● What this task involves
Write out all the data again, exactly as it stands.

★ ★ ★ ★ ★ ★ ★

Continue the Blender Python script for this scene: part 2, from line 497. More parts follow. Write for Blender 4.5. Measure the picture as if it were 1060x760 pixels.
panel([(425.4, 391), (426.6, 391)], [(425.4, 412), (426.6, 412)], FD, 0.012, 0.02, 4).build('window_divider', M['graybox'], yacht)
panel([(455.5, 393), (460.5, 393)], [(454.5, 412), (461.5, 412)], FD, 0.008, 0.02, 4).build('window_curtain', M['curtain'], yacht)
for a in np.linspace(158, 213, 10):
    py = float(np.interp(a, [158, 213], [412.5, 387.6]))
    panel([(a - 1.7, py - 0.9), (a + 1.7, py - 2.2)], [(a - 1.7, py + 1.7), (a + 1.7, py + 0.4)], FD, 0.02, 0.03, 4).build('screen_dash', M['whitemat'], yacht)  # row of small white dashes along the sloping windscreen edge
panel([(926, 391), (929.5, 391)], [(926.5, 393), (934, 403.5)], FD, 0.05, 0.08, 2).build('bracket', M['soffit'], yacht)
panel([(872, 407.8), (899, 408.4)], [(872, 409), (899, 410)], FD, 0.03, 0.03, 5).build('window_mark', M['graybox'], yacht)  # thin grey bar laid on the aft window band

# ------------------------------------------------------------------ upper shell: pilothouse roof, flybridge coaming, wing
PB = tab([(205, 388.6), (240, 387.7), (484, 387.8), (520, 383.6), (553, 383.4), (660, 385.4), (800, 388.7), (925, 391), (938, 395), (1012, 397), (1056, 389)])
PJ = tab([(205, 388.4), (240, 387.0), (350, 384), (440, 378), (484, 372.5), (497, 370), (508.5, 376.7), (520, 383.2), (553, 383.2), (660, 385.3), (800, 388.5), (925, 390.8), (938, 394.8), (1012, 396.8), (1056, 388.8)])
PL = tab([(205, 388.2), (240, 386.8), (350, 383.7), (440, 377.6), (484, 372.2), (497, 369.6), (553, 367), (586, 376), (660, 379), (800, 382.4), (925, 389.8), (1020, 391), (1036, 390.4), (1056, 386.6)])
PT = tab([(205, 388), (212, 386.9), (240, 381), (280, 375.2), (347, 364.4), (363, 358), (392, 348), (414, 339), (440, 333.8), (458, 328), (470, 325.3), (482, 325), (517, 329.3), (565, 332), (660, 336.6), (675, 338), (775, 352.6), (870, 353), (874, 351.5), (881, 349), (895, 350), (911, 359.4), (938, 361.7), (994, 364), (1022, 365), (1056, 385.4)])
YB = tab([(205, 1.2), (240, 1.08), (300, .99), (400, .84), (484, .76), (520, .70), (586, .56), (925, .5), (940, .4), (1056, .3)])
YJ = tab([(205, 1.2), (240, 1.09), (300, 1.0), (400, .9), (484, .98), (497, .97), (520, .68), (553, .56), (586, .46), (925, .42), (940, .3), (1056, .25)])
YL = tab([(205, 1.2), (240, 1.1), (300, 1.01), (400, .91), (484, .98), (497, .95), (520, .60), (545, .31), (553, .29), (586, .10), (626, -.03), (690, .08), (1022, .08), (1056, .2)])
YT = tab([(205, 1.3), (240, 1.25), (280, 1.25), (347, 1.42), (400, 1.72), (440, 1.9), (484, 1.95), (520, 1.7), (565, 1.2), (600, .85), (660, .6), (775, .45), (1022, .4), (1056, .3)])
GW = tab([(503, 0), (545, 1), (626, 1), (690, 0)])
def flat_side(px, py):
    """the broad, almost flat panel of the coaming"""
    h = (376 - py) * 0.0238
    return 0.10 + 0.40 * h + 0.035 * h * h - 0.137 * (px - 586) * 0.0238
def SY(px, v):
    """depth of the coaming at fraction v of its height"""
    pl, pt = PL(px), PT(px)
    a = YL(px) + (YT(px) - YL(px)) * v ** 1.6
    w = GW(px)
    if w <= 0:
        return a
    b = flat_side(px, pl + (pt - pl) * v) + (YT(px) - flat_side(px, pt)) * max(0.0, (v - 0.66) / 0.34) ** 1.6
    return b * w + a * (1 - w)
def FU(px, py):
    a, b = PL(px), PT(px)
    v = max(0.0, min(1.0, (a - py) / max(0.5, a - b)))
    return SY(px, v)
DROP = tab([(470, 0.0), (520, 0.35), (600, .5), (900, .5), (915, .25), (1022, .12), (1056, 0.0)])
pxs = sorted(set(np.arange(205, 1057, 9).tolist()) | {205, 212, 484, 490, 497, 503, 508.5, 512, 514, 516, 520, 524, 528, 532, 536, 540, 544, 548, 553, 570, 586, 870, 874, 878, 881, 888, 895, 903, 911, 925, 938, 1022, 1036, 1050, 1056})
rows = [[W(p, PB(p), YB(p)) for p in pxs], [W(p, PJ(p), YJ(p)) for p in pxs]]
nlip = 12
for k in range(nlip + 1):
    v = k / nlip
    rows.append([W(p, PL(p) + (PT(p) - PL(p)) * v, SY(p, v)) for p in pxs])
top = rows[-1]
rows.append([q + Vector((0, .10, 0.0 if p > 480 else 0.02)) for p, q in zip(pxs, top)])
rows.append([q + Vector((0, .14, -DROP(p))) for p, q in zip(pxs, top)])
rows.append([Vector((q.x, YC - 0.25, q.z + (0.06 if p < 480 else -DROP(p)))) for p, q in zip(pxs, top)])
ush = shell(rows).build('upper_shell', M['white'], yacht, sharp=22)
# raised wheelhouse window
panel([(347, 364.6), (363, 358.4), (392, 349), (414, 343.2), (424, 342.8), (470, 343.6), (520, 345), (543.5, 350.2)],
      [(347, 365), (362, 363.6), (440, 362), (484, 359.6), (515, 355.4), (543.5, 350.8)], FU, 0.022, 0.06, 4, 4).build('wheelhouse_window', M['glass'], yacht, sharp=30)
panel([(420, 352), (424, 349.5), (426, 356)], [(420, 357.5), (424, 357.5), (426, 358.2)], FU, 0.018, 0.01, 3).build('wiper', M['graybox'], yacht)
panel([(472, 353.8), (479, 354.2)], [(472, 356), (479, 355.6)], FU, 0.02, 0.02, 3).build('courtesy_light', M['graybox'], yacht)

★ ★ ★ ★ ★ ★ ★

● Solution to the problem
Continue the Blender Python script for this scene: part 2, from line 497. More parts follow. Write for Blender 4.5. Measure the picture as if it were 1060x760 pixels.
panel([(425.4, 391), (426.6, 391)], [(425.4, 412), (426.6, 412)], FD, 0.012, 0.02, 4).build('window_divider', M['graybox'], yacht)
panel([(455.5, 393), (460.5, 393)], [(454.5, 412), (461.5, 412)], FD, 0.008, 0.02, 4).build('window_curtain', M['curtain'], yacht)
for a in np.linspace(158, 213, 10):
    py = float(np.interp(a, [158, 213], [412.5, 387.6]))
    panel([(a - 1.7, py - 0.9), (a + 1.7, py - 2.2)], [(a - 1.7, py + 1.7), (a + 1.7, py + 0.4)], FD, 0.02, 0.03, 4).build('screen_dash', M['whitemat'], yacht)  # row of small white dashes along the sloping windscreen edge
panel([(926, 391), (929.5, 391)], [(926.5, 393), (934, 403.5)], FD, 0.05, 0.08, 2).build('bracket', M['soffit'], yacht)
panel([(872, 407.8), (899, 408.4)], [(872, 409), (899, 410)], FD, 0.03, 0.03, 5).build('window_mark', M['graybox'], yacht)  # thin grey bar laid on the aft window band

# ------------------------------------------------------------------ upper shell: pilothouse roof, flybridge coaming, wing
PB = tab([(205, 388.6), (240, 387.7), (484, 387.8), (520, 383.6), (553, 383.4), (660, 385.4), (800, 388.7), (925, 391), (938, 395), (1012, 397), (1056, 389)])
PJ = tab([(205, 388.4), (240, 387.0), (350, 384), (440, 378), (484, 372.5), (497, 370), (508.5, 376.7), (520, 383.2), (553, 383.2), (660, 385.3), (800, 388.5), (925, 390.8), (938, 394.8), (1012, 396.8), (1056, 388.8)])
PL = tab([(205, 388.2), (240, 386.8), (350, 383.7), (440, 377.6), (484, 372.2), (497, 369.6), (553, 367), (586, 376), (660, 379), (800, 382.4), (925, 389.8), (1020, 391), (1036, 390.4), (1056, 386.6)])
PT = tab([(205, 388), (212, 386.9), (240, 381), (280, 375.2), (347, 364.4), (363, 358), (392, 348), (414, 339), (440, 333.8), (458, 328), (470, 325.3), (482, 325), (517, 329.3), (565, 332), (660, 336.6), (675, 338), (775, 352.6), (870, 353), (874, 351.5), (881, 349), (895, 350), (911, 359.4), (938, 361.7), (994, 364), (1022, 365), (1056, 385.4)])
YB = tab([(205, 1.2), (240, 1.08), (300, .99), (400, .84), (484, .76), (520, .70), (586, .56), (925, .5), (940, .4), (1056, .3)])
YJ = tab([(205, 1.2), (240, 1.09), (300, 1.0), (400, .9), (484, .98), (497, .97), (520, .68), (553, .56), (586, .46), (925, .42), (940, .3), (1056, .25)])
YL = tab([(205, 1.2), (240, 1.1), (300, 1.01), (400, .91), (484, .98), (497, .95), (520, .60), (545, .31), (553, .29), (586, .10), (626, -.03), (690, .08), (1022, .08), (1056, .2)])
YT = tab([(205, 1.3), (240, 1.25), (280, 1.25), (347, 1.42), (400, 1.72), (440, 1.9), (484, 1.95), (520, 1.7), (565, 1.2), (600, .85), (660, .6), (775, .45), (1022, .4), (1056, .3)])
GW = tab([(503, 0), (545, 1), (626, 1), (690, 0)])
def flat_side(px, py):
    """the broad, almost flat panel of the coaming"""
    h = (376 - py) * 0.0238
    return 0.10 + 0.40 * h + 0.035 * h * h - 0.137 * (px - 586) * 0.0238
def SY(px, v):
    """depth of the coaming at fraction v of its height"""
    pl, pt = PL(px), PT(px)
    a = YL(px) + (YT(px) - YL(px)) * v ** 1.6
    w = GW(px)
    if w <= 0:
        return a
    b = flat_side(px, pl + (pt - pl) * v) + (YT(px) - flat_side(px, pt)) * max(0.0, (v - 0.66) / 0.34) ** 1.6
    return b * w + a * (1 - w)
def FU(px, py):
    a, b = PL(px), PT(px)
    v = max(0.0, min(1.0, (a - py) / max(0.5, a - b)))
    return SY(px, v)
DROP = tab([(470, 0.0), (520, 0.35), (600, .5), (900, .5), (915, .25), (1022, .12), (1056, 0.0)])
pxs = sorted(set(np.arange(205, 1057, 9).tolist()) | {205, 212, 484, 490, 497, 503, 508.5, 512, 514, 516, 520, 524, 528, 532, 536, 540, 544, 548, 553, 570, 586, 870, 874, 878, 881, 888, 895, 903, 911, 925, 938, 1022, 1036, 1050, 1056})
rows = [[W(p, PB(p), YB(p)) for p in pxs], [W(p, PJ(p), YJ(p)) for p in pxs]]
nlip = 12
for k in range(nlip + 1):
    v = k / nlip
    rows.append([W(p, PL(p) + (PT(p) - PL(p)) * v, SY(p, v)) for p in pxs])
top = rows[-1]
rows.append([q + Vector((0, .10, 0.0 if p > 480 else 0.02)) for p, q in zip(pxs, top)])
rows.append([q + Vector((0, .14, -DROP(p))) for p, q in zip(pxs, top)])
rows.append([Vector((q.x, YC - 0.25, q.z + (0.06 if p < 480 else -DROP(p)))) for p, q in zip(pxs, top)])
ush = shell(rows).build('upper_shell', M['white'], yacht, sharp=22)
# raised wheelhouse window
panel([(347, 364.6), (363, 358.4), (392, 349), (414, 343.2), (424, 342.8), (470, 343.6), (520, 345), (543.5, 350.2)],
      [(347, 365), (362, 363.6), (440, 362), (484, 359.6), (515, 355.4), (543.5, 350.8)], FU, 0.022, 0.06, 4, 4).build('wheelhouse_window', M['glass'], yacht, sharp=30)
panel([(420, 352), (424, 349.5), (426, 356)], [(420, 357.5), (424, 357.5), (426, 358.2)], FU, 0.018, 0.01, 3).build('wiper', M['graybox'], yacht)
panel([(472, 353.8), (479, 354.2)], [(472, 356), (479, 355.6)], FU, 0.02, 0.02, 3).build('courtesy_light', M['graybox'], yacht)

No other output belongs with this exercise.